DIRECTION
Retype, please, the listing from its opening line through the line that contains "R = math.radians", both included, without the pictures.

DATA BLOCK
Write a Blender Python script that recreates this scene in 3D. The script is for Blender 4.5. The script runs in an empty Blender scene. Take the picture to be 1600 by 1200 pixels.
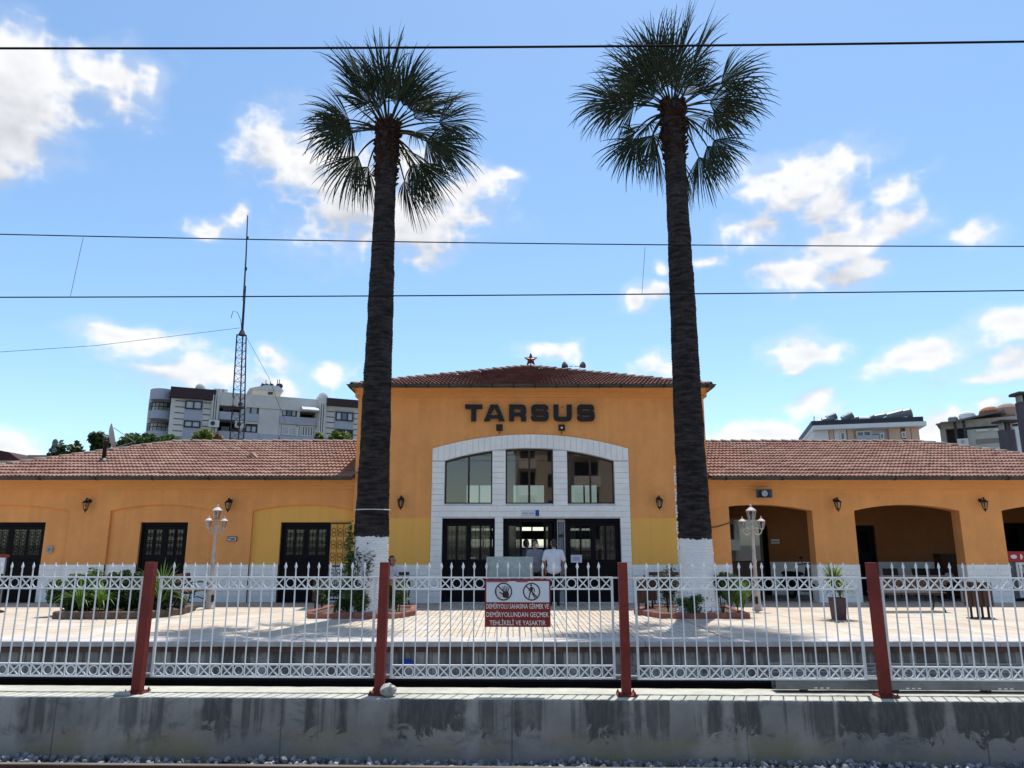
import bpy, bmesh, math, random
from mathutils import Vector, Matrix, Euler, noise as mnoise

random.seed(7)
SC = bpy.context.scene
COL = SC.collection
PI = math.pi
R = math.radians

# ------------------------------------------------------------------ camera
FPX, PITCH, EYE = 1150.0, R(12.3), 1.6          # focal length in photo pixels, pitch, eye height above the platform
cam_d = bpy.data.cameras.new('camera')
cam_d.sensor_width = 36.0
cam_d.lens = 36.0 * FPX / 1600.0
cam_d.clip_start = 0.1
cam_d.clip_end = 5000.0
cam = bpy.data.objects.new('camera', cam_d)
cam.location = (0, 0, EYE)
cam.rotation_euler = (PI / 2 + PITCH, 0, 0)
COL.objects.link(cam)
SC.camera = cam

def ray(u, v):
    dx, dy = (u - 800) / FPX, (600 - v) / FPX
    return Vector((dx, math.cos(PITCH) - dy * math.sin(PITCH), math.sin(PITCH) + dy * math.cos(PITCH)))

def at(u, v, Y):
    """point of the place that stands Y metres away and shows at photo pixel (u, v)"""
    d = ray(u, v)
    return Vector((0, 0, EYE)) + d * (Y / d.y)

# ------------------------------------------------------------------ light
SUN_DIR = Vector((-0.10, -0.28, -1.0)).normalized()          # the way the light travels
SUN_EL = math.asin(-SUN_DIR.z)
SUN_AZ = math.atan2(-SUN_DIR.x, -SUN_DIR.y)                   # from +Y towards +X
sl = bpy.data.lights.new('sun', 'SUN')
sl.energy = 2.75
sl.angle = R(0.53)
sl.color = (1.0, 0.955, 0.88)
so = bpy.data.objects.new('sun', sl)
so.rotation_euler = SUN_DIR.to_track_quat('-Z', 'Y').to_euler()
so.location = (0, 20, 40)
COL.objects.link(so)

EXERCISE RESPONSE
Write a Blender Python script that recreates this scene in 3D. The script is for Blender 4.5. The script runs in an empty Blender scene. Take the picture to be 1600 by 1200 pixels.
import bpy, bmesh, math, random
from mathutils import Vector, Matrix, Euler, noise as mnoise

random.seed(7)
SC = bpy.context.scene
COL = SC.collection
PI = math.pi
R = math.radians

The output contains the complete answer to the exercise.